The highways’ funding bill passed in 1956. It took five years for the phrase ”America’s love affair with the automobile” to be coined. There were four McDonald’s restaurants at the outset and a thousand twelve years later. The Interstates carried the ideology of American exceptionalism throughout the nation and beyond. When the Soviet Union collapsed in 1991 notions of global communism were also rendered moot. Within months the world’s then largest McDonald’s opened in Beijing, the largest Communist capital. As of 2016 McDonald’s had 36,899 franchises in 120 countries serving 68 million meals each day. Regardless of social costs, benefits and ostensibly neutral markers, the age of the Interstates has formed our world. Google Books’ Ngram Viewer indicates that "consumer” and “citizen” appeared in print with similar frequency in 1956. Today “consumer” is published three times as often.
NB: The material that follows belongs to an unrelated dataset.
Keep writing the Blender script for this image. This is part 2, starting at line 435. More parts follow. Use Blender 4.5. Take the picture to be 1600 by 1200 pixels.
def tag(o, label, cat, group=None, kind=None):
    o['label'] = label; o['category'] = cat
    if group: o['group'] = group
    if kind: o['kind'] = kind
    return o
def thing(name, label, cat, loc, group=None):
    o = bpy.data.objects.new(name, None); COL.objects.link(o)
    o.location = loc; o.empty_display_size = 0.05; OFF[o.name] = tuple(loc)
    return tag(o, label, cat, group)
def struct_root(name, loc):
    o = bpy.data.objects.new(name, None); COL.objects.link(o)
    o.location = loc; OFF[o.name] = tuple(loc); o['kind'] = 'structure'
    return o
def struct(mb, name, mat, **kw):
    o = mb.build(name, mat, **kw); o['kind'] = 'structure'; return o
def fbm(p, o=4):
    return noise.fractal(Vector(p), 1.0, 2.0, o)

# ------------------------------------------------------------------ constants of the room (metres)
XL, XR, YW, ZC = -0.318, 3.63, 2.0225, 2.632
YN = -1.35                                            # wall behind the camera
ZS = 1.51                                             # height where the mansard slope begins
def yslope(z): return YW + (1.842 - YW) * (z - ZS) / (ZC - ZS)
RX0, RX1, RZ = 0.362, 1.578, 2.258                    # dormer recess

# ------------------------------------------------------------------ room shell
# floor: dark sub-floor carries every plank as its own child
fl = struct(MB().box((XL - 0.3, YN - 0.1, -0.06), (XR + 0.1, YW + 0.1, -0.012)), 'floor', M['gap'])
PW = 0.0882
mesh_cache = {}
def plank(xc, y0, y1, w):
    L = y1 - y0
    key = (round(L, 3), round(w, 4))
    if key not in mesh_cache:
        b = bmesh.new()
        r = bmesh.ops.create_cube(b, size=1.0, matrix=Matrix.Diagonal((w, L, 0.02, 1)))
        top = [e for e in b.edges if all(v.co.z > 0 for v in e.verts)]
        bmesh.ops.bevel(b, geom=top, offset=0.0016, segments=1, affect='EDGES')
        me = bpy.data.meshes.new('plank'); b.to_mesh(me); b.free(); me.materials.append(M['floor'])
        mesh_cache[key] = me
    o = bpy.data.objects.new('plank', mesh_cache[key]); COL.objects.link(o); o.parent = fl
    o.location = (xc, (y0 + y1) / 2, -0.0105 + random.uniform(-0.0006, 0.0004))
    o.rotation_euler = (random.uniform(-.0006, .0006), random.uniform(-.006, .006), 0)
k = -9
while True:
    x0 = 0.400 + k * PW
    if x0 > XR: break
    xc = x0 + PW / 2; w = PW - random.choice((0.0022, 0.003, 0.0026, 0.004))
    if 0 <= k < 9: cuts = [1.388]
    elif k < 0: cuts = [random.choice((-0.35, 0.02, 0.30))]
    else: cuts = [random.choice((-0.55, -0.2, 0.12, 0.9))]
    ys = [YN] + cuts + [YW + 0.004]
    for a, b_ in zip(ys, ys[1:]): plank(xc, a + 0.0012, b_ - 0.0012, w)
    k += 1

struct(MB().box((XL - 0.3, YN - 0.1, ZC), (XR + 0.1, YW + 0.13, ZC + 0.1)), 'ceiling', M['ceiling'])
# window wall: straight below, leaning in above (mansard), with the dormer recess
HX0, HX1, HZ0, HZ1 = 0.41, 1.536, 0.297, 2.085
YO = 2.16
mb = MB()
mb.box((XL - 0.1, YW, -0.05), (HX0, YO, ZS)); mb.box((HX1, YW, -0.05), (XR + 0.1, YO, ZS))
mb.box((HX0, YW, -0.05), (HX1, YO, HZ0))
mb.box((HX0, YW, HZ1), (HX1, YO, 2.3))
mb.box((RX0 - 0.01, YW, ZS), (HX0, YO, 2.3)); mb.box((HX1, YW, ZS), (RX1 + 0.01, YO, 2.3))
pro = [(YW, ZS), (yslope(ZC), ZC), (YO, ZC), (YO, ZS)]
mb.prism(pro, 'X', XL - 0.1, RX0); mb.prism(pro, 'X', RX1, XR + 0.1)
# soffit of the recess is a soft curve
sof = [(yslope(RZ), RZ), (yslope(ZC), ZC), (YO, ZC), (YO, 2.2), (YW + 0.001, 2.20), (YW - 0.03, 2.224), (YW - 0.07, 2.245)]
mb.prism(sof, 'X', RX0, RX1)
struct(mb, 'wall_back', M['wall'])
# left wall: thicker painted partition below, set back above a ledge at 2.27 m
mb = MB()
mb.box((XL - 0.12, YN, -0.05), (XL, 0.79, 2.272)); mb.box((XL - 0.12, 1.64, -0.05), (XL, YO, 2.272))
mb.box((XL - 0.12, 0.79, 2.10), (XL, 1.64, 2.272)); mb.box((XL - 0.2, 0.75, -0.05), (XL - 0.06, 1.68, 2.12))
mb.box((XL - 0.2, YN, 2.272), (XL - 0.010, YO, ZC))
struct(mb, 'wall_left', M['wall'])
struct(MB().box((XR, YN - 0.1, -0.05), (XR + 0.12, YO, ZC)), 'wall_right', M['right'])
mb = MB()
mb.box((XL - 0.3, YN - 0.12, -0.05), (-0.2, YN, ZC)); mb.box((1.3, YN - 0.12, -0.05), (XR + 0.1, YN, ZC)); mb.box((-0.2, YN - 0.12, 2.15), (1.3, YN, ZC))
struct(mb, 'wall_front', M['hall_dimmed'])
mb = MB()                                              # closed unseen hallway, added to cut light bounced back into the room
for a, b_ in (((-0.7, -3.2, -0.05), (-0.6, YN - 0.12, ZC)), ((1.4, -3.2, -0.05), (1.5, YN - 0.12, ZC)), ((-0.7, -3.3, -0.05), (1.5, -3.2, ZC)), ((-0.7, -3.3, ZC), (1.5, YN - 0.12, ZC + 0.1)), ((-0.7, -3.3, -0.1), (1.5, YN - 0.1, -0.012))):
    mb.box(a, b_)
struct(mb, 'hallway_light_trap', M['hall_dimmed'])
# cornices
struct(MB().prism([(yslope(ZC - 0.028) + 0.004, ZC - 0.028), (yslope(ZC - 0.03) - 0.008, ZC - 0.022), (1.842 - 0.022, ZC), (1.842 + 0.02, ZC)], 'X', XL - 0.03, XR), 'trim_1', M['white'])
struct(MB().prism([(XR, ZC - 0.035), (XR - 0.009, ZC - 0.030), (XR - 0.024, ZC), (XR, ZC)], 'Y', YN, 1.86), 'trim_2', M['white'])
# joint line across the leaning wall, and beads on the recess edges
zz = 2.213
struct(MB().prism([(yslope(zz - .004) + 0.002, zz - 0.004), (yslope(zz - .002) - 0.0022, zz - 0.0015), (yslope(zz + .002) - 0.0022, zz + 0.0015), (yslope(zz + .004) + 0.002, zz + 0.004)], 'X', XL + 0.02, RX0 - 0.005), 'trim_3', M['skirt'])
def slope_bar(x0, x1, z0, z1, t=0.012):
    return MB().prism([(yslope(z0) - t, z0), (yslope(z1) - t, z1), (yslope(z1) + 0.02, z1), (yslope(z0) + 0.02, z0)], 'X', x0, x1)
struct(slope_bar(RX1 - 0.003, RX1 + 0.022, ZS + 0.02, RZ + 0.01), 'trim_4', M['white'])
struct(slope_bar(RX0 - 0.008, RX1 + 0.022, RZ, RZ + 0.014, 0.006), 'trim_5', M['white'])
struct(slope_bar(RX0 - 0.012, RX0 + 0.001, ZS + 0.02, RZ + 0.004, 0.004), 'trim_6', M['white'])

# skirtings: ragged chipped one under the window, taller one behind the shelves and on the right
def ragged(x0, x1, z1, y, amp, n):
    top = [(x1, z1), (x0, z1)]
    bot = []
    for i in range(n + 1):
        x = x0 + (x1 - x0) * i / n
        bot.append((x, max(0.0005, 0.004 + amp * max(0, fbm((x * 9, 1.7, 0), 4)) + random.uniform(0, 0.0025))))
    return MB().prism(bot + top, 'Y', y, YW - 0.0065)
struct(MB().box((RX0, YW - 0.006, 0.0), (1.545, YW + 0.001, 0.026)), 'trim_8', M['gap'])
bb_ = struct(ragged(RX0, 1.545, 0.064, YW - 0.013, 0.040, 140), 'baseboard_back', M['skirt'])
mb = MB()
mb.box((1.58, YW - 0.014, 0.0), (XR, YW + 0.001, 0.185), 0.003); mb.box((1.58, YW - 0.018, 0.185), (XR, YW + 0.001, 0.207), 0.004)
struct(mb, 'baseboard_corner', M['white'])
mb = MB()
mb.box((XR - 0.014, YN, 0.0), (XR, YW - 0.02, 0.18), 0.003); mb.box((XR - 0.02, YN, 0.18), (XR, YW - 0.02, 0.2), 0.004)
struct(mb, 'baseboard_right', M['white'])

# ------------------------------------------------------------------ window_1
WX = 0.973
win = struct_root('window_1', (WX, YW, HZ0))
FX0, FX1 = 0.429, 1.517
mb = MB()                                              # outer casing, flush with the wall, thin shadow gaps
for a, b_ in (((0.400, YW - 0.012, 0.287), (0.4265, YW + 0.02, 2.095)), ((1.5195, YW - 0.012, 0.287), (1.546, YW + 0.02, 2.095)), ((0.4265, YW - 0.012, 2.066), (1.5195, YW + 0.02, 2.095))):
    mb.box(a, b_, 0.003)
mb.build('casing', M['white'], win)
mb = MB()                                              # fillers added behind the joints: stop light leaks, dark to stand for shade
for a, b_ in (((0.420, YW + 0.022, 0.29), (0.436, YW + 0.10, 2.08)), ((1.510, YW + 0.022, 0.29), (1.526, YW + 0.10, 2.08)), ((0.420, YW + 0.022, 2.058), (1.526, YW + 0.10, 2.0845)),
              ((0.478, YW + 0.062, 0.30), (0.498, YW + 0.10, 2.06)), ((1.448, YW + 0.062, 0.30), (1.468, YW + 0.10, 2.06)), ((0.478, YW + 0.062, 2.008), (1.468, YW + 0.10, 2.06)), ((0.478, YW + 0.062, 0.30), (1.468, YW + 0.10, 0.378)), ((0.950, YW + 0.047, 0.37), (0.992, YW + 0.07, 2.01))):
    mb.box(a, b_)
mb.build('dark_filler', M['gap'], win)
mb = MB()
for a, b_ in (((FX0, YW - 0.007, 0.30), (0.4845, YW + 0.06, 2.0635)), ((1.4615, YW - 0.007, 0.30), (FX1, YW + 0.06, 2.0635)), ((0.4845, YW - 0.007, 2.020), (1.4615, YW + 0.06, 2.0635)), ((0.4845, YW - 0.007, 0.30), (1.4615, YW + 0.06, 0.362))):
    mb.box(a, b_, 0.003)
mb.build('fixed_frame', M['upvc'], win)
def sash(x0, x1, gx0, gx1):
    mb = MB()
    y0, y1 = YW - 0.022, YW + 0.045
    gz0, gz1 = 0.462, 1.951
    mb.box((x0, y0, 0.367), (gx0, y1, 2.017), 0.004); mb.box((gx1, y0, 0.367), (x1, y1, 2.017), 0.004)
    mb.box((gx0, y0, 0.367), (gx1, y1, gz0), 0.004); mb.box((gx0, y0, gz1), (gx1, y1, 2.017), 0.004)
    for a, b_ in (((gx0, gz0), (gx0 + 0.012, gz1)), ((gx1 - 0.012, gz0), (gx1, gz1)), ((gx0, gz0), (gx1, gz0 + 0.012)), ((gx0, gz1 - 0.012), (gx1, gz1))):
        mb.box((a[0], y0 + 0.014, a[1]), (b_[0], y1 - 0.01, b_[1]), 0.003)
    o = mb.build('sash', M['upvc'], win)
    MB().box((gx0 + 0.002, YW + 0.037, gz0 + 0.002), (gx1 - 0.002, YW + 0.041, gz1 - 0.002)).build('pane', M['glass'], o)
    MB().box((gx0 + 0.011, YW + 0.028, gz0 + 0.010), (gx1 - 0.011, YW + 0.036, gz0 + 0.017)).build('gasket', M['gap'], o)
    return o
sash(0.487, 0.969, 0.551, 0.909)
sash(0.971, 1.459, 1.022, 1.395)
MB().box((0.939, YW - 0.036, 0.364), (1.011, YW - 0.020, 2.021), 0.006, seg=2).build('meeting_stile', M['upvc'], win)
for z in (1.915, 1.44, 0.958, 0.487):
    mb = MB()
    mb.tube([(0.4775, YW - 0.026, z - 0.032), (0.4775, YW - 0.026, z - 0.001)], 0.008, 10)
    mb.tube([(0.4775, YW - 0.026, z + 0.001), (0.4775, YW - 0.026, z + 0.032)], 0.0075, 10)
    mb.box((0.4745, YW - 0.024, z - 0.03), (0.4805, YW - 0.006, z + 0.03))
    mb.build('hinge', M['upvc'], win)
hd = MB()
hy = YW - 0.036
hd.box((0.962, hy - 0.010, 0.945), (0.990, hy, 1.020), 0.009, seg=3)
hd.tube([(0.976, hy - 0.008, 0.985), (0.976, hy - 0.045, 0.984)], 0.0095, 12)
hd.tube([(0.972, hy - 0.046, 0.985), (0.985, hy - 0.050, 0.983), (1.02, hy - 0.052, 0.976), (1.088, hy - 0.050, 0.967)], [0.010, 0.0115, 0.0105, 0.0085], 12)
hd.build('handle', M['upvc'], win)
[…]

It’s unclear exactly how China’s advance will play out over time. Its present is suffused with such ambivalence. Despite decades of economic growth and burgeoning cultural confidence, the 20th century was grim for the Chinese. The Great Leap Forward and the Cultural Revolution left huge swaths of the country dysfunctional and languishing out of time. Another superlative “the largest migration in human history” describes more than 200 million rural migrants fleeing to low-status jobs in special economic zones and megacities in recent decades. It’s a precarious imbalance. Boomtowns suffer overcrowding, pollution, and discrepant resources. 35% of provincial labour remains mired in agriculture, and much of that is at subsistence levels. It’s down from a staggering 60% in the early 2000s, but Western economies haven’t been structured like that for centuries. For context, the US and Europe employ 2.5% and 4% of their respective labour forces in agriculture. America became predominantly urban in 1920; that didn’t happen in China until 2012. In a sense China’s high-speed rail network can be likened to a time machine. Connecting its myriad backwaters to robust coastal cities and to one another may well propel them into the future. As the armature for countless regional and local ventures the infrastructure could indeed reduce, then stem, and optimally reverse the tide of migrants evacuating China's interior. Redistributing some portion of a fifth of all humanity can be discussed in terms of demographics or logistics or incentives, but as sea levels inevitably rise the urging of people inland may come to be seen as simply prescient.